Wednesday, January 9, 2008

More Pleats

Few things are more distressing than trying to get some blogging done in the quiet of early morning and discovering that the Internet is down. Not permanently down: down until the power strip that the router is plugged into gets switched back on. Por desgracia, the router and its power strip are in Hermanita's room, which has a squeaky door, which means I had to sit and wait and knit until I could resurrect our network.

But sitting and knitting isn't such a bad thing. Side two (the piece that was knitted in the correct dimensions the first time) finished without a hitch.



I surprised myself with a moment of perspicacity: measure the ribbing on the first (wrong dimensions) piece--stretched to its greatest horizontal reach--then measure my own greatest horizontal reach and see how the two match up. Yes, this seems elementary. No, I don't know why I hadn't thought of doing such a thing until this project. Good thing I thought of it now: I discovered a shocking discrepancy in the two dimensions (we won't go into exact amounts), and went up a needle size for the ribbing on the second, correctly knitted piece.

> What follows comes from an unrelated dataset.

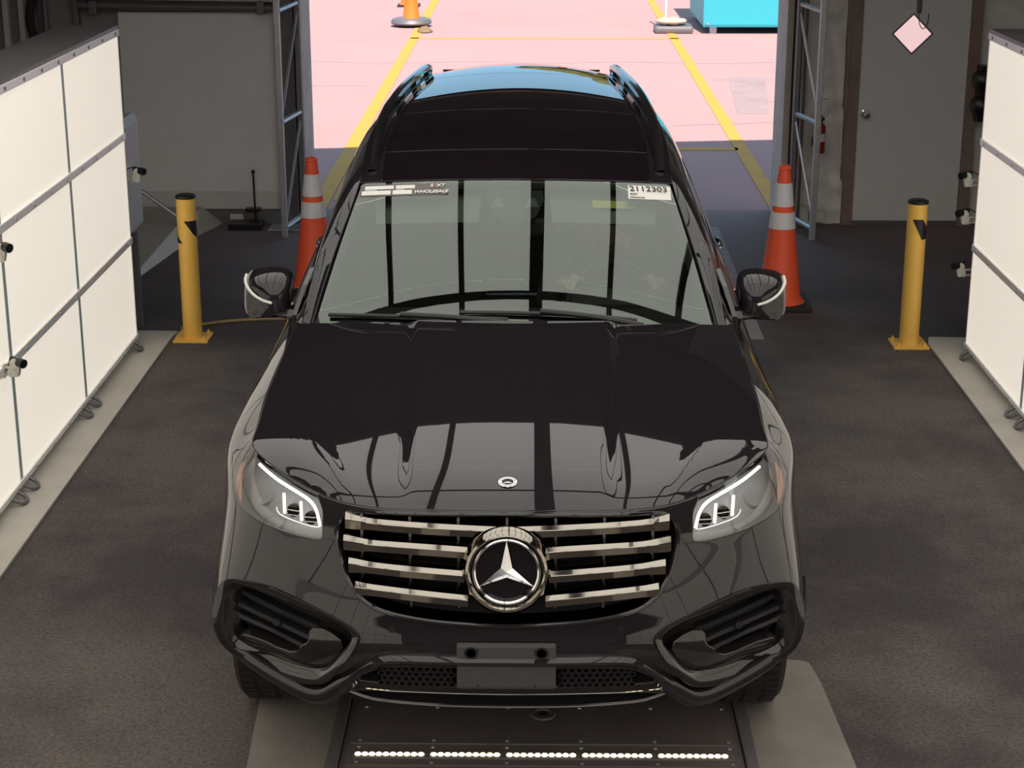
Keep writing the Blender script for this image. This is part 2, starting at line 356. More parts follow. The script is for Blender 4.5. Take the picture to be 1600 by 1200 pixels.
# ------------------------------------------------------------------ lit side walls
def light_wall(side, x, yend, label):
    s = side                                    # +1: stands right of the car and faces left
    t = thing('light_wall', label, 'light wall', (x + s * .15, 1.0, 0))
    n = 12; L = 1.234
    def B(name, x0, x1, y0, y1, z0, z1, m, bev=0): return MB().box((x + s * x0, y0, z0), (x + s * x1, y1, z1), bev).build(name, m, t)
    y0 = yend - n * L
    casing = B('casing', .035, .30, y0, yend - .004, .05, 1.868, darkwall)
    B('top_cover', -.002, .32, y0, yend, 1.868, 1.885, steel_dk)
    rows = ((.075, .628), (.660, 1.240), (1.272, 1.828))
    for k in range(n):
        a, b = yend - (k + 1) * L + .020, yend - k * L - (.020 if k else .012)
        for z0, z1 in rows:
            MB().box((x + s * .004, a, z0), (x + s * .034, b, z1), .003).build('panel', panel_m, t)
        if k: B('seam_strip', .0025, .03, yend - k * L - .0195, yend - k * L + .0195, .06, 1.84, seam_m)
    B('end_strip', .0, .036, yend - .012, yend, .055, 1.85, rail_m)
    for z, h, m in ((.064, .026, rail_m), (.644, .040, rail_m), (1.256, .040, rail_m), (1.846, .038, trim_m)):
        rl = B('rail', -.008, .02, y0, yend, z - h / 2, z + h / 2, m, .003)
        bb = MB()
        for k in range(int(n * 4)):
            y = yend - .10 - k * L / 4 - (.0 if k % 4 else 0); bb.cyl((x - s * .008, y, z), (x - s * .013, y, z), .009, n=8)
        o = bb.build('bolt', steel if m is rail_m else steel_dk, rl); o['kind'] = 'stuff'
    for k in range(n):
        for dy in (-.10, .09):
            y = yend - k * L + dy - .05
            if y > yend - .05: continue
            MB().tube(smoothpoly([(x - s * .0, y - .05, .05), (x - s * .055, y - .04, .02), (x - s * .055, y + .04, .02), (x, y + .05, .05)], 2, False), .009, 8).build('foot', steel_dk, t, True)
    for k in range(n): MB().box((x + s * .06, yend - k * L - .12, 0), (x + s * .26, yend - k * L - .06, .05)).build('foot', steel_dk, t)
    return t
LW = light_wall(-1, -2.290, 5.290, 'tall wall of bright white light panels left of the black SUV')
RW = light_wall(1, 2.602, 5.170, 'tall wall of bright white light panels right of the black SUV')
def floor_strip(n, poly, m, h=.012):
    o = MB().prism([(x, y, -.02) for x, y in poly], (0, 0, .02 + h)).build('trim_%d' % n, m); o['kind'] = 'structure'; return o
floor_strip(10, [(-2.62, -6), (-2.118, -6), (-2.118, 5.43), (-2.10, 5.57), (-2.62, 5.58)], concrete)
floor_strip(11, [(2.42, -6), (2.95, -6), (2.95, 5.48), (2.46, 5.50), (2.43, 5.36)], concrete)
floor_strip(12, [(-.59, -3), (-.59, 1.2), (-.86, 1.18), (-.90, 1.0), (-.86, .3), (-.86, -3)], concrete_dk, .008)
floor_strip(13, [(.80, -3), (1.15, -3), (1.145, .33), (1.12, .95), (1.10, 1.11), (1.07, 1.13), (.80, 1.16)], concrete_dk, .008)
# raised concrete pad beyond the left light wall
pad = mesh('trim_14', [(-2.66, 6.80, 0), (-2.50, 8.15, 0), (-2.36, 8.70, 0), (-4.39, 8.70, 0), (-4.39, 6.60, 0), (-2.68, 6.86, .015), (-2.60, 8.12, .11), (-2.52, 8.70, .13), (-4.39, 8.70, .13), (-4.39, 6.60, .05)],
           [(5, 6, 7, 8, 9), (0, 1, 6, 5), (1, 2, 7, 6), (2, 3, 8, 7), (4, 0, 5, 9)], concrete); pad['kind'] = 'structure'
mesh('curb', [(-2.665, 6.79, .004), (-2.49, 8.15, .004), (-2.47, 8.6, .004), (-2.675, 6.86, .018), (-2.595, 8.12, .114), (-2.53, 8.6, .13)], [(0, 1, 4, 3), (1, 2, 5, 4)], wallpale, pad)

# ------------------------------------------------------------------ painted lines and stains on the ground
def line(n, poly, m, z=.0):
    o = MB().prism([(x, y, z) for x, y in poly], (0, 0, .003)).build('trim_%d' % n, m); o['kind'] = 'structure'; return o
line(15, [(-1.76, 9.27), (-1.62, 9.27), (-1.68, 40), (-1.82, 40)], linepaint)
line(16, [(1.98, 9.27), (2.11, 9.27), (2.22, 40), (2.09, 40)], linepaint)
line(17, [(-1.76, 21.30), (2.2, 21.30), (2.2, 21.42), (-1.76, 21.42)], linepaint)
line(18, [(1.18, 12.02), (2.02, 12.02), (2.02, 12.16), (1.18, 12.16)], linepaint)
line(19, [(1.375, 5.47), (1.465, 5.47), (1.49, 8.6), (1.42, 8.6)], whiteline)
line(20, [(-1.60, 9.6), (-1.50, 9.6), (-1.50, 11.2), (-1.62, 11.2)], linepaint)
stain = mat('tar_patch', (.24, .175, .175), .9, noise=(2, .2, (.33, .235, .23), 8))
line(21, [(2.25, 14.3), (2.6, 14.3), (2.9, 17.2), (2.45, 17.2)], stain, -.0015)
for k, (y, a, b) in enumerate(((13.6, 1.5, 3.6), (15.2, 2.4, 3.8), (16.3, -4, -1.9), (17.0, 2.2, 4.2), (18.6, -4, 5))):
    pts = [(x, y + .08 * sin(3 * x + k) + .03 * sin(11 * x)) for x in np.linspace(a, b, 24)]
    o = mesh('trim_%d' % (22 + k), [(x, y - .006, 0) for x, y in pts] + [(x, y + .006, 0) for x, y in pts], [(i, i + 1, 25 + i, 24 + i) for i in range(23)], stain); o['kind'] = 'structure'
# ------------------------------------------------------------------ bollards
def bollard(x, y, H, label, shape, turn):
    t = thing('bollard', label, 'bollard', (x, y, 0), 'yellow bollards at the light walls')
    R = .0575
    MB().lathe((x, y, .014), [(R, 0), (R, H - .035)], 40).build('post', yellow, t, True)
    MB().lathe((x, y, H - .021), [(R + .001, 0), (R + .003, .004), (R + .002, .016), (R - .012, .023), (.001, .025)], 40).build('cap', blacktape, t, True)
    MB().box((x - .105, y - .105, 0), (x + .105, y + .105, .014), .003).build('base_plate', yellow, t)
    for dx in (-.08, .08):
        for dy in (-.08, .08): MB().lathe((x + dx, y + dy, .014), [(.013, 0), (.013, .01), (.006, .011), (.006, .022), (.001, .023)], 8).build('bolt', yellow, t)
    # black tape patches wrapped on the post (angle from facing -y, height)
    for poly in shape:
        P = resample(np.array(poly, float), 48, True); V = []; n = len(P)
        cx, cz = P.mean(0); ring = []
        for f in (1, .66, .33): ring += [(cx + (a - cx) * f, cz + (z - cz) * f) for a, z in P]
        ring.append((cx, cz))
        V = [(x + (R + .0012) * sin(radians(a)), y - (R + .0012) * cos(radians(a)), z) for a, z in ring]
        F = [(k * n + i, k * n + (i + 1) % n, (k + 1) * n + (i + 1) % n, (k + 1) * n + i) for k in range(2) for i in range(n)] + [(2 * n + i, 2 * n + (i + 1) % n, 3 * n) for i in range(n)]
        mesh('tape_patch', V, F, blacktape, t, True)
bollard(-1.988, 5.44, .885, 'yellow steel bollard beside the left light wall, with two black tape arrow points', [[(-6, .735), (88, .735), (88, .62), (45, .655)], [(-88, .73), (-70, .655), (-20, .60), (-88, .60)]], 0)
bollard(2.312, 5.36, .882, 'yellow steel bollard beside the right light wall, with one slanted black tape patch', [[(-38, .775), (25, .775), (80, .70), (80, .655), (22, .655)]], 0)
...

That pitfall avoided, it was time to rip into side one. For those of you who have never tried it, sewn bind off takes eons to pick out, and if you discover a need to do so it in black mohair, don't. After the BO, ripping back went quickly, and I was further surprised by how little remorse I felt as I pulled out a solid week of work. The yarn is looking a little frail and bedazzled by all the wear



Luckily, it's knitting up OK. Here's where I am as of this morning:



Handy-dandy sheep gauge/needle measure thrown in for scale. (I love that thing. It is worth every penny, and like all the best knitting tools, can function as a weapon in a pinch. Check out the feet.)

Where is the anticipated conflict? Right here



The use of twice-knit yarn and adjusting the tension of one's hands to the tension of stitched roughly roused from their repose has resulted in a rough gauge. The picture hasn't caught the worst of it, but it's there. I see blocking on my horizon. Bleugh.

Things are looking up. The outlook is quite rosy. If this were a Jonathan Stroud novel, you would read those words with a sinking in the pit of your stomach, knowing that the mere fact that a character has thought that will doom them to tribulation in the following chapters. Despite just having finished Ptolemy's Gate, I still have my sights set on a Jane Austen ending.